Price Elasticity of Demand
Definition of Price Elasticity
Price elasticity measures how the quantity demanded of a good responds to a change in its price. The formula for price elasticity of demand (E_p) is:
E_p = \frac{\text{Percent Change in Quantity Demanded}}{\text{Percent Change in Price}}
Understanding the Elasticity Coefficient (E_p)
The elasticity coefficient provides critical information about demand sensitivity:
Elastic Demand: If the absolute value of Ep is greater than 1 ( |Ep| > 1), consumers are highly sensitive to price changes.
Inelastic Demand: If the absolute value of Ep is less than 1 (|Ep| < 1), consumers are less sensitive to price fluctuations.
Interpretation of Demand Sensitivity
Elastic Demand
Occurs when consumers are relatively more responsive to price changes, resulting in a percentage change in quantity demanded that is greater than the percentage change in price.
Example: If the price decreases by 10% and quantity demanded increases by 20%:
E_p = \frac{20\%}{10\%} = 2Since |E_p| > 1, the demand is elastic.
Inelastic Demand
Occurs when consumers are relatively less responsive to price changes, resulting in a percentage change in quantity demanded that is less than the percentage change in price.
Example: If the price increases by 10% and quantity demanded decreases by only 5%:
E_p = \frac{-5\%}{10\%} = -0.5Since |E_p| < 1, the demand is inelastic.
Classification of Elasticity
Elastic (> 1): Demand is sensitive; quantity demanded changes significantly even with small price shifts.

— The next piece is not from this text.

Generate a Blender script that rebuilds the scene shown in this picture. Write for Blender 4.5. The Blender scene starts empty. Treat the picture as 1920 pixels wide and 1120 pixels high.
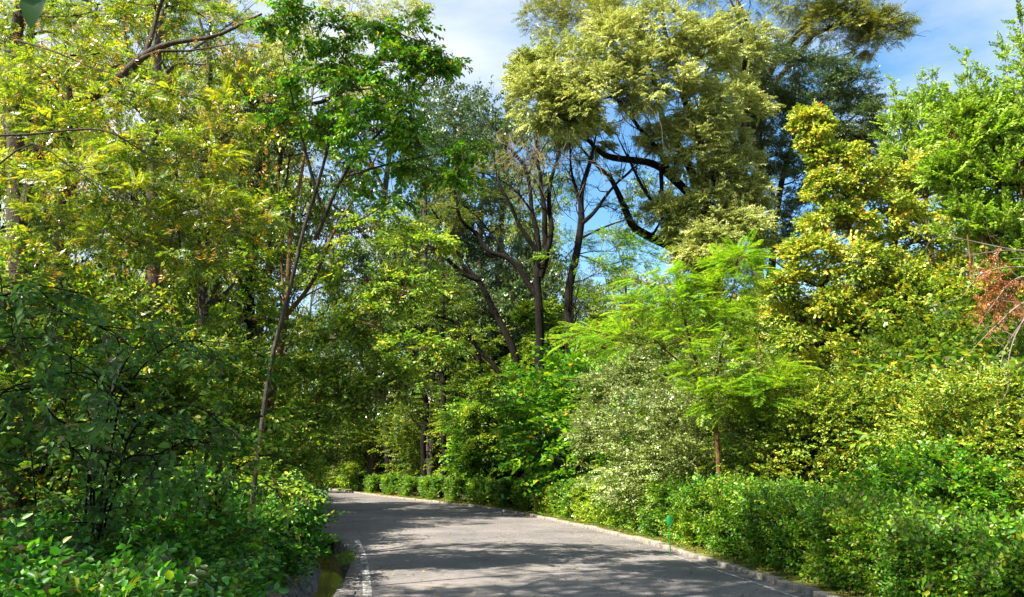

Unitary Elastic (= 1): Quantity demanded changes are exactly proportional to price changes.
Inelastic (< 1): Demand is insensitive; quantity demanded changes minimally despite price fluctuations.
Key Takeaways
Numerical Thresholds:
Elastic when E_p > 1
Inelastic when E_p < 1
Unitary when E_p = 1
Consumer Behavior: Elasticity is influenced by how much quantity changes in relation to price, reflecting specific behaviors in different markets.